Either specification that I gave originally does in fact include lines other than those that go through the origin.  (Only two lines fitting the criteria actually pass through the origin: one coincident with the x-axis and one coincident with the y-axis.)

I had specified the intersection of the planes y=k;z=kx for any real k and x=k;z=ky for all real k.  That y=k, for values of k that differ from zero, precludes going through the origin, as y is zero at the origin.  Likewise for the case of x equals a non-zero k.

In my parametric form:
Set one: y=k;x=t;z=kt
Set two: y=t;x=k;z=kt
my k is your x0 in one instance and your y0 in the other.

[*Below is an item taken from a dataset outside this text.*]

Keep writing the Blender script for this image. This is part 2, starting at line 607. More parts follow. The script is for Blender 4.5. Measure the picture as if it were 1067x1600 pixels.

It is true that all the lines I give pass through the x-axis or y-axis, and therefore look like they pass through the "origin" of a given x-z plane or y-z plane taken as a 2-dimensional cartesian system.  But this in fact represnts the actual case: no other straight lines exist on the surface.

In your solution set:
x=x0, y=y0+b*t, z=z0+c*t; where c=b*x0
x=x0+a*t, y=y0, z=z0+c*t; where c=a*y0
the implication is that y0 and z0 are independently assignable, but this is not the case while still fitting the original surface. On the surface, z0 must equal x0 times y0. Together with your caveat that c=b*x0, your first set becomes

x=x0, y=y0+b*t, z=x0*y0 + b*x0*t

So any given one of these lines still has x as a constant--x0 rather than k-- and the slope of z relative to y is b*x0/b, which is still x0, or my k, and when y is zero (so that y0=-b*t), z = x0*(-b*t) + b*x0*t, which is indeed equal to zero also.

So your set is the same as mine, once given the proper caveat that z0=x0*y0, which you failed to include.